Jeudi 10 novembre 2011 

Les objets, les paysages, je ne sais pas les décrire. Les nuages par exemple, leurs couleurs, leurs formes. Grossièrement oui, mais dans le détail ... et je ne sais même pas les reconnaître quand ils passent dans le ciel. Oui, bien sûr, cumulus, stratus, cirrus, nimbus et tous leurs composés, cumulo-nimbus et toutes ces nuées plus ou moins bien définies qui regorgent dans la nomenclature météorologique, seulement des noms. Ah si j'étais un Stradivarius, quelle belle interprétation divine je pourrais donner, de cette masse toute en légèreté, mais nébuleuse et fuyante.
Grandiose beauté que toute cette eau en suspension, cette menace, cet espoir, ce trouble indéfini, cette confusion inexprimée d'où surgit, comme un fou, un dieu en furie tempêtant à tous les diables. Nuage qui obscurcit nos vies, ce coup que le ciel nous porte et qui parfois nous emporte.
Allez, je m'embarque sur mon cliché de petit nuage, cet autobus pour mon coin de ciel bleu. Au fait, bleu, le ciel ? La transparence de l'air une trompeuse apparence ? Comment dire ce bleu si particulier qui n'arrête pas le regard !
Soudain tu as peur. Je le vois à ce nuage dans tes yeux. Vite, je l'efface d'un sourire. J'étais trop loin de toi, tout là-haut, à divaguer entre le gris et le bleu. Alors je m'arrime à cette éclaircie qui vient de s'ouvrir.

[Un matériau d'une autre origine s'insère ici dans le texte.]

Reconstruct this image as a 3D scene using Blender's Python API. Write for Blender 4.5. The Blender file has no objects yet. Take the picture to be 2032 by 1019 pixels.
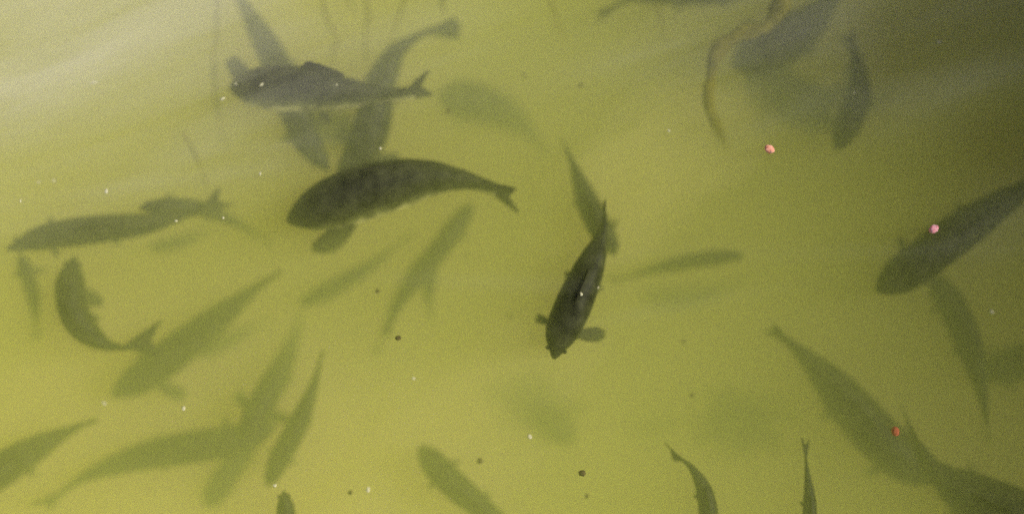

Vendredi 11 novembre 2011 

— Alors mon vieux, comment ça va ?
La mesquine dérobade de la jeunesse ... Qui se souvient du jour où elle a fait défaut ! Très tôt déjà les enfants disent " Mes vieux " et quand ils commencent à vous appeler Papa ou Maman, avec cette tendresse nostalgique dans leur regard, ça sent le sapin.
Et je ne suis pas votre vieux d'abord ! Mon âge n'autorise pas, non plus, cette tape familière sur mon épaule. Je n'ai jamais été jeune, le saviez-vous ? Alors, cette disparition annoncée ou effective depuis longtemps, m'importe peu. Je viens de nulle part. C'est pour cela que toujours, ici, je serai neuf.

— Alors ne fais pas chier, gamin, je vais bien mieux que toi. Tu tiens la muleta, mais c'est toujours moi qui plante les banderilles.